Nu op het perceel niet de bestemming “Wonen – 2” rust en geen sprake is van een medebestemming, moet het ervoor worden gehouden dat de realisatie van meerdere (gestapelde) wooneenheden ter plaatse van het perceel niet is toegestaan. Hoewel geen sprake is van een identieke zaak, heeft de voorzieningenrechter voor zijn oordeel aansluiting gezocht bij de uitspraak van de Afdeling bestuursrechtspraak van de Raad van State van 3 december 2014 (ECLI:NL:RVS:2014:4407, i.h.b. r.o. 3.1.).
10. Op grond van het vorenstaande is de voorzieningenrechter van oordeel dat het bestreden besluit in de bezwaarprocedure niet ongewijzigd in stand kan blijven.

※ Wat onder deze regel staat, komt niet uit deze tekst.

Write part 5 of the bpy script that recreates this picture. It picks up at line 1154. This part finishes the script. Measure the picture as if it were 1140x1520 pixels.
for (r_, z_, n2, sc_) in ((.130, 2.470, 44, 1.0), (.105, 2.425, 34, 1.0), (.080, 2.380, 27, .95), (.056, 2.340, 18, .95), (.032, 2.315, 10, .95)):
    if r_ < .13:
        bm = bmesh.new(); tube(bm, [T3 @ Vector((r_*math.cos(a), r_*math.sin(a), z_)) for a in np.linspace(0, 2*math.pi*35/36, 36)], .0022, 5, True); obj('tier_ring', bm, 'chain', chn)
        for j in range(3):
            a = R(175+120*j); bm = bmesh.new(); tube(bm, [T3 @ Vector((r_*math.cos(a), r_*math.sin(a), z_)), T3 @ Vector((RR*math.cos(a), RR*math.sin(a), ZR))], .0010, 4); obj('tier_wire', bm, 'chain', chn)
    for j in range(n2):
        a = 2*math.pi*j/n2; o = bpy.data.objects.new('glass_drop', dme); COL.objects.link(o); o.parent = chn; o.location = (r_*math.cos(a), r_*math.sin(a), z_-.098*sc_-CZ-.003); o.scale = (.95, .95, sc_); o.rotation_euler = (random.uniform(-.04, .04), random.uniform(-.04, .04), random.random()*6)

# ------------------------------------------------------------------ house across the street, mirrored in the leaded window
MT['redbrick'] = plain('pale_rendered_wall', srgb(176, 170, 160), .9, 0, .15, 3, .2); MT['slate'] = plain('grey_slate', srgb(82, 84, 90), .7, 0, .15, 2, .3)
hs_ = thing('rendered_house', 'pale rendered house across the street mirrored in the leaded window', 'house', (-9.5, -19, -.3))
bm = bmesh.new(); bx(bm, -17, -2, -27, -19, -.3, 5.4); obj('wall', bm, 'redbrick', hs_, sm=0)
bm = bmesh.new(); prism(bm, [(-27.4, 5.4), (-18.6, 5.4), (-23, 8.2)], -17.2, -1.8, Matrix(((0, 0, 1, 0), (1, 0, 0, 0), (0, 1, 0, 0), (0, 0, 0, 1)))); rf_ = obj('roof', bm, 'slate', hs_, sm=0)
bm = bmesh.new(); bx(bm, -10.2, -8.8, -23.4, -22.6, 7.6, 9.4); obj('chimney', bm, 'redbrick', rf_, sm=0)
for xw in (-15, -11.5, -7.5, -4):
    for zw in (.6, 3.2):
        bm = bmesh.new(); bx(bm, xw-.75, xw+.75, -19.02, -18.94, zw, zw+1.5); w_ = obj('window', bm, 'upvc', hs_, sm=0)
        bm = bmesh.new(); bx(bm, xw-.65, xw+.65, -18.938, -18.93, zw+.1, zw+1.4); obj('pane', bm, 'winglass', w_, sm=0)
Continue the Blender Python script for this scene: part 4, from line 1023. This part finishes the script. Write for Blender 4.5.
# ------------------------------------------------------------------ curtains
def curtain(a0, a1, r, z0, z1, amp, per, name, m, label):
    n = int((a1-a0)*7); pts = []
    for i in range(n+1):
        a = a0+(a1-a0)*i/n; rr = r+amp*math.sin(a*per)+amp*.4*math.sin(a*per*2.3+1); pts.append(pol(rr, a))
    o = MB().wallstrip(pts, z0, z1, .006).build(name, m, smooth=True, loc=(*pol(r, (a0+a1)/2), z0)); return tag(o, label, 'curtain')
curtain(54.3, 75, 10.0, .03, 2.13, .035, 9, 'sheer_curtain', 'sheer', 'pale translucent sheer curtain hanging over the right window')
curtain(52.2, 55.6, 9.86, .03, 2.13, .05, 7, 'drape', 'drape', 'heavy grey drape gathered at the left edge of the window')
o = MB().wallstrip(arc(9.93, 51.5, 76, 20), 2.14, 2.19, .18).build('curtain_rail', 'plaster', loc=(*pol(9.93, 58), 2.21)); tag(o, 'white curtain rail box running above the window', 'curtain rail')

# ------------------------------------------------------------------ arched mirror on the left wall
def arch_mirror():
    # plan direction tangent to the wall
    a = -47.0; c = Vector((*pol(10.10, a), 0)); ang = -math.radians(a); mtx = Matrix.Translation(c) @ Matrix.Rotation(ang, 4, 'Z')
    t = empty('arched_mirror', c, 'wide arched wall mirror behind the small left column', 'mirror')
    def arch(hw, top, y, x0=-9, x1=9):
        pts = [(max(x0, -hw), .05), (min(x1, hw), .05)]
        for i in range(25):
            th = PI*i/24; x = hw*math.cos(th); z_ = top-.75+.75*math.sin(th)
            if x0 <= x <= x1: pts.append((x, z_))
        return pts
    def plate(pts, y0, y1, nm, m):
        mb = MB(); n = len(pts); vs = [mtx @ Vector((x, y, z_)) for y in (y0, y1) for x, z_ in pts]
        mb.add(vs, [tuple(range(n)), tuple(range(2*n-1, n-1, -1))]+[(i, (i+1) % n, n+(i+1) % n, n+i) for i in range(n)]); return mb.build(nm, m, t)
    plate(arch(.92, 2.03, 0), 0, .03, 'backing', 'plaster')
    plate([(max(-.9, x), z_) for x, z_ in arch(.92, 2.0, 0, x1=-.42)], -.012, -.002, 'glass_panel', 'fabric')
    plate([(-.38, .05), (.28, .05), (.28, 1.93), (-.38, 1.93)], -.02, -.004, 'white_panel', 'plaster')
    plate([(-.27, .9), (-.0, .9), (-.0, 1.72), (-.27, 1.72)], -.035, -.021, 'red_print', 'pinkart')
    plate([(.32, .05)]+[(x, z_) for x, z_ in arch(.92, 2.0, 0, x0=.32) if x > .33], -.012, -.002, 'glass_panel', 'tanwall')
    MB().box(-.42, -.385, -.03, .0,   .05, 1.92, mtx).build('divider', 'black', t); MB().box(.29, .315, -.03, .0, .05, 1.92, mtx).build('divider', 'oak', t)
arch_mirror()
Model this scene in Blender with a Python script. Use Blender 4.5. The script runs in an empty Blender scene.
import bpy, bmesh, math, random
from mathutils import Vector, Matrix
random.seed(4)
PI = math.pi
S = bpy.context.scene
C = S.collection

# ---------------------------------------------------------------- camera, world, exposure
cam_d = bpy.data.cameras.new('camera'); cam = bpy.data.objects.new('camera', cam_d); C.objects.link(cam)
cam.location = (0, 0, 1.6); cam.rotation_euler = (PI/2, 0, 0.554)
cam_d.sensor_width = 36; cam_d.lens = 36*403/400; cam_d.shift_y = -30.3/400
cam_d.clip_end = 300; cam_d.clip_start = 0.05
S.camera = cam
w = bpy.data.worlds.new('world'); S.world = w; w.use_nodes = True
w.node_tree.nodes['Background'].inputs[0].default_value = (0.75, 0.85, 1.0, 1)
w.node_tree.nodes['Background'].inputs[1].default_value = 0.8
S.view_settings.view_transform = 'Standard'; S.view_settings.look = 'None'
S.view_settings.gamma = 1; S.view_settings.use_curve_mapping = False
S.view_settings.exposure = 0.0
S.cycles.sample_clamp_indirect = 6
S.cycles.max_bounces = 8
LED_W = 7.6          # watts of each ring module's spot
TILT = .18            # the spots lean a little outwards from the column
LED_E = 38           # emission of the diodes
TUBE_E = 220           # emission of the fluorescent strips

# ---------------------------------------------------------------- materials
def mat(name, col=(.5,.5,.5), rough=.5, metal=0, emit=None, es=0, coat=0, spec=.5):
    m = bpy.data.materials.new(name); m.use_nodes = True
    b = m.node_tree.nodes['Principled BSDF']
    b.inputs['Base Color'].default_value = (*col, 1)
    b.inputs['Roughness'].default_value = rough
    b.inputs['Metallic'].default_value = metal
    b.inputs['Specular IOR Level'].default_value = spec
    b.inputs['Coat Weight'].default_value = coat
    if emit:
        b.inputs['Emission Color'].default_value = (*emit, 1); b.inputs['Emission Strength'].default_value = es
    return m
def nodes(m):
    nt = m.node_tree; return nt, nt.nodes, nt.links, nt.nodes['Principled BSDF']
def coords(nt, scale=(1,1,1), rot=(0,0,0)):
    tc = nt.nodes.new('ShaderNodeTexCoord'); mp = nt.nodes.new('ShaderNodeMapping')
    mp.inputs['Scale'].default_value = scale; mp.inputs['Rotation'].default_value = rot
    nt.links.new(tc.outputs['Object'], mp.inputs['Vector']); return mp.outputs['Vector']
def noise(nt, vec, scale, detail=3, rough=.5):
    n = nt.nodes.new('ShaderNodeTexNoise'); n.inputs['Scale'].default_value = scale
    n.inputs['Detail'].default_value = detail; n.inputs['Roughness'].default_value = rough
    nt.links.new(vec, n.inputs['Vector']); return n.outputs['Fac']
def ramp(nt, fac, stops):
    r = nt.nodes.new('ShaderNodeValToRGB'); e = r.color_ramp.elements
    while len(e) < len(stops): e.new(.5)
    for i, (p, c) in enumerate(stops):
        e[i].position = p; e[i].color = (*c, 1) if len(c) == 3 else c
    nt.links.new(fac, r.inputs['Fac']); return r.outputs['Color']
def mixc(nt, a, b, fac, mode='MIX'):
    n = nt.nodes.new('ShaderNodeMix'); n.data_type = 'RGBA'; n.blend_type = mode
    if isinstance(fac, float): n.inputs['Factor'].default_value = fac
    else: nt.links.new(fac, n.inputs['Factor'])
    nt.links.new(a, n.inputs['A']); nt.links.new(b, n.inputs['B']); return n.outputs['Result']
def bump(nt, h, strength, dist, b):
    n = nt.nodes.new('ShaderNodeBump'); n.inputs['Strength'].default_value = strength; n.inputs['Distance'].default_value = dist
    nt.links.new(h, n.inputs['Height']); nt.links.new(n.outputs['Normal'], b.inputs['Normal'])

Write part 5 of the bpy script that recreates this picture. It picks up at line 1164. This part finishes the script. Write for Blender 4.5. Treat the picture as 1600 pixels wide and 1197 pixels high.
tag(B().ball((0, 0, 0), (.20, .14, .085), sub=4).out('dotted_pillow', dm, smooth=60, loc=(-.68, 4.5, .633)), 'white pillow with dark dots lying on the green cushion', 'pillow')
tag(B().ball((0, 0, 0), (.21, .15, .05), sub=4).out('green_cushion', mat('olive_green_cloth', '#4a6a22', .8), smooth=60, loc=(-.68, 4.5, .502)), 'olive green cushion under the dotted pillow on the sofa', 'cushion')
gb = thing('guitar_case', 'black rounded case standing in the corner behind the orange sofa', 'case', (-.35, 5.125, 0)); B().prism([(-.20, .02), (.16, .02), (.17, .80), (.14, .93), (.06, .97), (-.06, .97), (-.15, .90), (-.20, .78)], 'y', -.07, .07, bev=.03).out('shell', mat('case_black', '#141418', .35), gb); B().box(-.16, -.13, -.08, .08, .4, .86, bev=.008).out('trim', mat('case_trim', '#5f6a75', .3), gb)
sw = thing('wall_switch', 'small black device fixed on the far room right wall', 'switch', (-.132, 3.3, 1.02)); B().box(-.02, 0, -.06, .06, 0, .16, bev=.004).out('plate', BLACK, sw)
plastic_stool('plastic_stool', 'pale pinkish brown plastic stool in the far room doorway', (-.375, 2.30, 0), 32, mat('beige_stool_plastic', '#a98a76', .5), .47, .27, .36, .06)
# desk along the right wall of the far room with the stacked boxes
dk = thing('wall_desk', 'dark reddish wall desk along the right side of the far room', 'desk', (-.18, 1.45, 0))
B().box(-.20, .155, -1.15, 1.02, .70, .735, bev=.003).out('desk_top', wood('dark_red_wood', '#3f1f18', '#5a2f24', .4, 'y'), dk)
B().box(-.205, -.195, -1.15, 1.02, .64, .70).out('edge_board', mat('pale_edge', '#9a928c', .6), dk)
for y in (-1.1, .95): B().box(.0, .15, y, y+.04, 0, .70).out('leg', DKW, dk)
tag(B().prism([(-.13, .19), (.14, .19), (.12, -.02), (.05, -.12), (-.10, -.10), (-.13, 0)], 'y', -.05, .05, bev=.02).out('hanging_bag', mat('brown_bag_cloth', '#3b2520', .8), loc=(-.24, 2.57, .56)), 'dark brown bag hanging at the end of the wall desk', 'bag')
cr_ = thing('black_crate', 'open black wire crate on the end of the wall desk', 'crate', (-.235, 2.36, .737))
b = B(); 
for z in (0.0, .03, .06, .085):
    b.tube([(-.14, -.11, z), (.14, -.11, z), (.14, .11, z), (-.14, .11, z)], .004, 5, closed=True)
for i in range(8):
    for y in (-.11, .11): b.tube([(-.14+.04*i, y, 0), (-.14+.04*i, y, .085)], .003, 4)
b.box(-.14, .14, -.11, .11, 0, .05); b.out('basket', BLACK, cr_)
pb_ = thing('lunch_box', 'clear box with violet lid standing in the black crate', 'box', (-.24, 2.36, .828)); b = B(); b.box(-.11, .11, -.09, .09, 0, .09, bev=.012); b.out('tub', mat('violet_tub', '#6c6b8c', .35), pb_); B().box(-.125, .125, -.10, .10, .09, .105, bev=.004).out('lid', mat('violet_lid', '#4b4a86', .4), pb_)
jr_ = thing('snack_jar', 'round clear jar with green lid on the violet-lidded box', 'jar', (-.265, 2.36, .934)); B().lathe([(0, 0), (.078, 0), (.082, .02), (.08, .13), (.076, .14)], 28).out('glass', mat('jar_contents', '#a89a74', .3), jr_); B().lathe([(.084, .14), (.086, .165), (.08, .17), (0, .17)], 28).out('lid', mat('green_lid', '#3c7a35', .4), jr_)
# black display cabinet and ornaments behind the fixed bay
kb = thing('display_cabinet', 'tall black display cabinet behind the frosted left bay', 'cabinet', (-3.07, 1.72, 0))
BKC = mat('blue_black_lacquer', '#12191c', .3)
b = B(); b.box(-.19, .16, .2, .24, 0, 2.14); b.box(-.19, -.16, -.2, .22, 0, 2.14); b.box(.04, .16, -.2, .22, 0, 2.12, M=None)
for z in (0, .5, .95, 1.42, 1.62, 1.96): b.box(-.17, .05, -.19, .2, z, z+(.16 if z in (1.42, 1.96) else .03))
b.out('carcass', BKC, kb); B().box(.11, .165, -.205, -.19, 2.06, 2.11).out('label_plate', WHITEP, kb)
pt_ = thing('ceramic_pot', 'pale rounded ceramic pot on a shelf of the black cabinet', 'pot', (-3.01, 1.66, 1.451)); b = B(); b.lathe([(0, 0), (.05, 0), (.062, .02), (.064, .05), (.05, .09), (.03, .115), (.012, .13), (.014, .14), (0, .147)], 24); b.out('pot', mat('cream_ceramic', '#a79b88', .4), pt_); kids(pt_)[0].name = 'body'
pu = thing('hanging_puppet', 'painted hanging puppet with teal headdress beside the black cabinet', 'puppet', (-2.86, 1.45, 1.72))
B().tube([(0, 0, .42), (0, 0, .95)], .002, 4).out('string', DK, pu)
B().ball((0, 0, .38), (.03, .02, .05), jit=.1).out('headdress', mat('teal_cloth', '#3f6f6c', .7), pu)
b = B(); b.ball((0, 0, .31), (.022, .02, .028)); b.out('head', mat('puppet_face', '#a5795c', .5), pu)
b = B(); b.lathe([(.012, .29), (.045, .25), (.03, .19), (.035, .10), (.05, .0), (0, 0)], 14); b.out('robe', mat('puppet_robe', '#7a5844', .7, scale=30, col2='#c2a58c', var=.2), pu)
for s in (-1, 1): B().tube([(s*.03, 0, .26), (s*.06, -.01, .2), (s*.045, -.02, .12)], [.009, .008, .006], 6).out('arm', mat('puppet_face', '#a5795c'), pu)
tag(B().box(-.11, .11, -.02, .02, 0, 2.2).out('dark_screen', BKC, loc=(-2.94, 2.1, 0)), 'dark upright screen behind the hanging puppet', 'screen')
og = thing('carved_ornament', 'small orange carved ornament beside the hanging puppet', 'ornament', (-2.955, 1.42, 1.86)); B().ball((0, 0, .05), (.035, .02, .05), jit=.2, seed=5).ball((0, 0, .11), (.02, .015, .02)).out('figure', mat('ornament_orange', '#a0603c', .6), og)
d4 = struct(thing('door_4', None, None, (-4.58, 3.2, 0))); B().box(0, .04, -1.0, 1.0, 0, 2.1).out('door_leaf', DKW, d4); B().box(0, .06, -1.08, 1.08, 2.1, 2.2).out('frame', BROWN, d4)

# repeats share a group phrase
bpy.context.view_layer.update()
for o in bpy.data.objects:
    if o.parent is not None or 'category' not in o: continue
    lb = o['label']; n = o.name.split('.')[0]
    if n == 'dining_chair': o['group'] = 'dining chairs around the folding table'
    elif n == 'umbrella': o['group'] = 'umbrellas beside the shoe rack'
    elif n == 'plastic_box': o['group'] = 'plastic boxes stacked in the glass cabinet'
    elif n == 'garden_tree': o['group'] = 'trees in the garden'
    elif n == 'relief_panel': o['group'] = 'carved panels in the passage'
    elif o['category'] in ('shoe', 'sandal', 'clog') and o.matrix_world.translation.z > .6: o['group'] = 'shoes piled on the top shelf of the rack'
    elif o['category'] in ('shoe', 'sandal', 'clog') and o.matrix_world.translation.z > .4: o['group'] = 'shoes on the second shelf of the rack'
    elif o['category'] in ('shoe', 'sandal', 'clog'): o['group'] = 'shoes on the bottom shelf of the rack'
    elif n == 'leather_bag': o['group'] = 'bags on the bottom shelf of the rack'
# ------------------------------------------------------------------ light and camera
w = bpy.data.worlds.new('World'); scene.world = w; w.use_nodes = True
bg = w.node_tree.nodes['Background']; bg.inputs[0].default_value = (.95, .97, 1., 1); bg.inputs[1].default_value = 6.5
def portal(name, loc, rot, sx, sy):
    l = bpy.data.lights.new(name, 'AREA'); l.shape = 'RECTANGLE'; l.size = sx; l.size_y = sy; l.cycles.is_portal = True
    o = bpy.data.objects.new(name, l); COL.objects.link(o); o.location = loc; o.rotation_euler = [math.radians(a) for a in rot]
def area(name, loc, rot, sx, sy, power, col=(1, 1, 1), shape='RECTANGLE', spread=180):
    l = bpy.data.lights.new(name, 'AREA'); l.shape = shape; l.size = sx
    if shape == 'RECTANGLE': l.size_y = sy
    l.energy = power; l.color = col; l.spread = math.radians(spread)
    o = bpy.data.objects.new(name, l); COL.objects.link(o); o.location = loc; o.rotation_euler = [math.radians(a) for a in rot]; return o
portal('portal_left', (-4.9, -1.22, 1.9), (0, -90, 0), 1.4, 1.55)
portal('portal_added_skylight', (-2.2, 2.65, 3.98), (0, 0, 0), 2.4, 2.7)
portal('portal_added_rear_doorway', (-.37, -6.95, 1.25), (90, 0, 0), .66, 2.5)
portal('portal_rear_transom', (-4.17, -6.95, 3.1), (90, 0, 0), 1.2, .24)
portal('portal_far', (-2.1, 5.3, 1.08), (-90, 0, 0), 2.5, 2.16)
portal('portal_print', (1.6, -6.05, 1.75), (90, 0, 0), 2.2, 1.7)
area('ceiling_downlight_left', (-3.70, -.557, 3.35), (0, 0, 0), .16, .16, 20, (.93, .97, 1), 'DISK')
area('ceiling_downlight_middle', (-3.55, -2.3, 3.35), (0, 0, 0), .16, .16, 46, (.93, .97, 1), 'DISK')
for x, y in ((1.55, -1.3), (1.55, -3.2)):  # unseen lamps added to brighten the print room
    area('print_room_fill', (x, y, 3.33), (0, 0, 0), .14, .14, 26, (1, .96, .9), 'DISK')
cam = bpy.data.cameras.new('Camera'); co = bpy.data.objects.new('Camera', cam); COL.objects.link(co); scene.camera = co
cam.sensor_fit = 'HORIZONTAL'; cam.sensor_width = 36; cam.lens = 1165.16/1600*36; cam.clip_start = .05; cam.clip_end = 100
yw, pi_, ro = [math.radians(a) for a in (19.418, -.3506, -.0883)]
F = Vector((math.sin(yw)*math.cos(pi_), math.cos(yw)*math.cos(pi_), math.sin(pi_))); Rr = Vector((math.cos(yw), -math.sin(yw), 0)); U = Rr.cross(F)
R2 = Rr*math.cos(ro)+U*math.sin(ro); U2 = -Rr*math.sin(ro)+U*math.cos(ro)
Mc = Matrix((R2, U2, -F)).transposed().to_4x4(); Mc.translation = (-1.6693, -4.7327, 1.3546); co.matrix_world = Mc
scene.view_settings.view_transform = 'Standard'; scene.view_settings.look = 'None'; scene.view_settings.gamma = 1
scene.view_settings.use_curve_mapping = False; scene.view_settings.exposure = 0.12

Verweerder zal moeten bezien of het in dit concrete geval tot de mogelijkheden behoort om met toepassing van een andere, verdergaande afwijkingsbevoegdheid, waarbij gewezen wordt op het bepaalde in artikel 2.12, eerste lid, aanhef en onder a, ten derde, van de Wabo medewerking te verlenen aan het vergunnen van het bouwplan. In het feit dat hiertoe een uitgebreide procedure dient te worden doorlopen en de aanvraag dient te worden voorzien van een goede ruimtelijke onderbouwing, ziet de voorzieningenrechter aanleiding het verzoek om voorlopige voorziening toe te wijzen en het bestreden besluit te schorsen tot zes weken na de beslissing op bezwaar.
11. Aan een bespreking van de overige door verzoeksters aangevoerde gronden, komt de voorzieningenrechter onder deze omstandigheden niet meer toe.
12. Tenslotte overweegt de voorzieningenrechter dat aan vergunninghouder, mede ook gelet op zijn belangen, enige tijd wordt gegund om (uitsluitend) het pand wind- en waterdicht te maken, dit ter voorkoming van schade. Vergunninghouder mag (vervolgens) geen bouwwerkzaamheden meer verrichten, nu de bouwtitel daarvoor door de schorsing is komen te vervallen.
13. Omdat de voorzieningenrechter het verzoek toewijst, bepaalt de voorzieningenrechter dat verweerder aan verzoeksters het door hen betaalde griffierecht vergoedt.
14.De voorzieningenrechter veroordeelt verweerder in de door verzoeksters gemaakte proceskosten. Deze kosten stelt de voorzieningenrechter op grond van het Besluit proceskosten bestuursrecht voor de door een derde beroepsmatig verleende rechtsbijstand vast op € 990,- (1 punt voor het indienen van het verzoekschrift, 1 punt voor het verschijnen ter zitting, met een waarde per punt van € 495,-en een wegingsfactor 1).

Beslissing

De voorzieningenrechter:
- wijst het verzoek toe;
- schorst het bestreden besluit tot zes weken na bekendmaking van de beslissing op bezwaar, met dien verstande dat het vergunninghouder binnen twee weken na verzending van deze uitspraak wordt toegestaan om het pand wind- en waterdicht te maken;
- draagt verweerder op het betaalde griffierecht van € 333,- aan verzoeksters te
vergoeden;
- veroordeelt verweerder in de proceskosten van verzoeksters tot een bedrag van
€ 990,-.
Deze uitspraak is gedaan door mr. drs. E.J. Govaers, voorzieningenrechter, in aanwezigheid van mr. R.A. Debets, griffier
.De beslissing is in het openbaar uitgesproken op
13 september 2017.
griffier rechter
Afschrift verzonden aan partijen op: 13 september 2017

Rechtsmiddel

Tegen deze uitspraak staat geen rechtsmiddel open.